Some particular budgetary woes were named at the meeting.

These included a total decrease in local revenues of $287,000, the expiration of one-time fixes and grants in last year's budget to the tune of hundreds of thousands of dollars, increased legacy costs and special needs students.

Further, enrollment is down. Officials detailed a drop of 500 students since the mid-2000s from 1,900 to roughly 1,400. The decline amounts to several million dollars in per-pupil revenue.

Looking out five years, the financial picture doesn't get any brighter, officials said.

"It doesn't look like our budget situation is going to get any easier next year or the year after or the year after that, so we need to get together with the communities and come up with some realistic long-term solutions," Gordon said. " ... The hard truth is that there is a new fiscal reality that cannot be ignored."

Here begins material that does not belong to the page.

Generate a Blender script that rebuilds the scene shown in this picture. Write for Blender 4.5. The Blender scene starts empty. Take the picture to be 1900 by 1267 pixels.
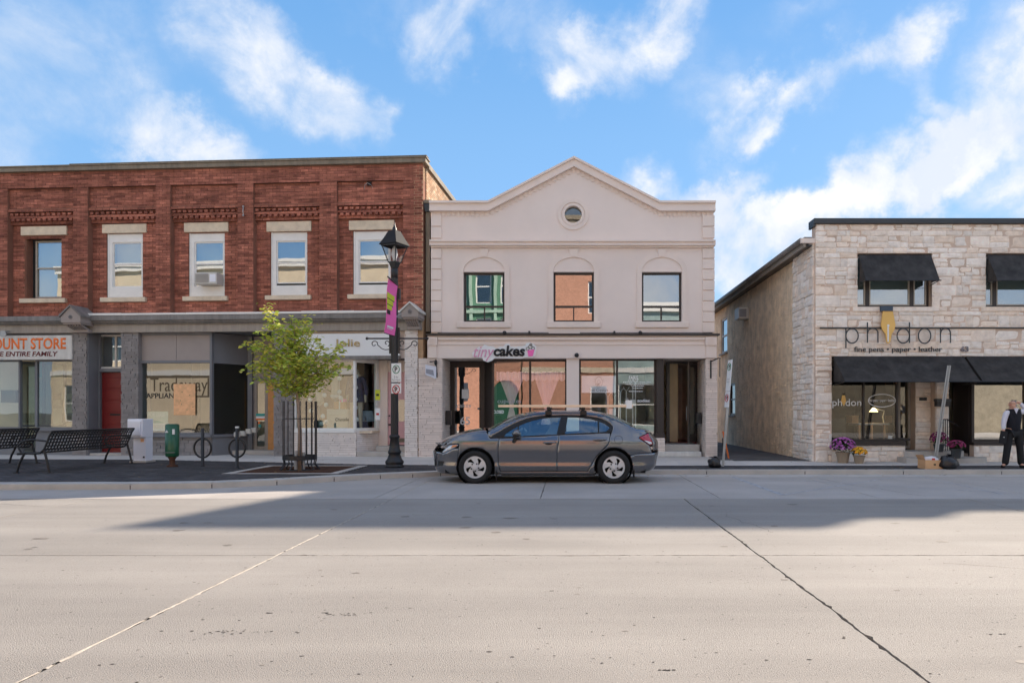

The district wants to push several initiatives that might provide a boost over time.

Gordon said meetings with local officials are in the works regarding funding structures -- an example of one district complaint is a measure that requires it to foot the $70,000 annual bill of one local high-needs student.

The superintendent also wants to establish a more effective marketing plan, new five-year and strategic plans, and offer more courses and new English and math programs for elementary school students.

More ACRSD budget meetings are scheduled throughout the rest of the month, and the School Committee will take its vote on its fiscal 2014 proposal after a public hearing scheduled on March 25.